“Labour cannot rebuild support through caution, managerialism or triangulation.”
By Andy McDonald MP
These election results are a dire warning to Labour, and they need to be treated with the seriousness they deserve. In different parts of the country there have been a variety of electoral outcomes. Plaid Cymru and the SNP have prevailed in Wales and Scotland respectively but throughout Great Britain Labour has been heavily punished. Across England, voters who like their counterparts in Scotland, Wales and Northern Ireland, craved change in 2024, after years of Conservative decline, are now shifting away from Labour towards other centre-left alternatives, some to Reform, or too many staying at home. We cannot dismiss that as a protest. Despite the many positive policy changes we can point to, these results reflect a growing belief that Labour is not delivering the scale of change people expected or needed.
The fragility of our 2024 loveless landslide has now been exposed. That victory concealed deeper weaknesses in Labour’s coalition and a continuing erosion of support from the levels achieved in 2017 and 2019. These local election results make clear that the problem is not simply where votes have ended up, but why many former Labour voters no longer feel the party speaks convincingly for them.
If disillusioned Labour voters moving towards the other centre-left alternatives has indirectly opened the door for gains by the right, the answer is not to attack those parties or the voters who left us. The answer is to understand why Labour has lost credibility amongst people who wanted a government prepared to materially improve living standards and reshape the economy in their interests.
The public have lived through more than a decade of falling living standards, insecure work, rising housing costs and collapsing confidence in essential services. They voted for change in 2024 because they wanted to see that decline reversed. Too many people now believe that change has either not arrived, or is not coming.
That is the central political fact Labour has to confront.
People will not return to Labour because ministers denounce rivals more aggressively. Voters are persuaded by tangible improvements in their lives and by a government that demonstrates it is prepared to use power on their behalf. Instead, positive expectations on pay have too often become disputes over pay. Anxiety over food and energy costs is rising again. Promises on housing affordability, social rent provision and action on private rents have not matched the scale of the crisis people experience every day.

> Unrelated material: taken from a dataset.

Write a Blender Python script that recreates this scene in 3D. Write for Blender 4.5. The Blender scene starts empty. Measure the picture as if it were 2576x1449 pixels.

Labour cannot rebuild support through caution, managerialism or triangulation. We will only recover if we offer a clear radical programme to improve living standards and visibly shift power and wealth back towards working people. That means a serious commitment to bringing failed services under democratic control, stronger public provision of essential services, major council housebuilding, action on insecure work and low pay, and decisive intervention to reduce the cost of living.
There is also, plainly, a wider political and moral disconnect between the leadership and large sections of the electorate — winter fuel support, disability benefits, women’s pensions, and on international issues such as Palestine. Positive policy on child poverty, employment rights, or renters rights, are welcome but need to go much further. Many voters increasingly believe the leadership neither understands nor reflects their concerns. If the response to these results is simply to double down on the current approach, the situation will deteriorate further.
It is right we now start planning for a change of leader for the next election. But any discussion about Labour’s future leadership therefore cannot be separated from the political direction of the party itself. A leadership contest that avoids the underlying argument about policy, economics and living standards would solve nothing. The question is not simply who leads Labour, but what Labour is for.
And we need not only a change in policy but also a change in process and how we do business as a party. We must part company with the highly-factionalised approach pursued by Labour Together.
Any candidate seeking to lead the party after these results must be prepared to argue for a decisive break from the failed assumptions that brought us here. They must demonstrate a commitment to rebuilding public provision, extending democratic control where necessary, and delivering visible improvements in living standards for the people Labour was created to represent. Without that change in direction, a change of leader alone will not be enough.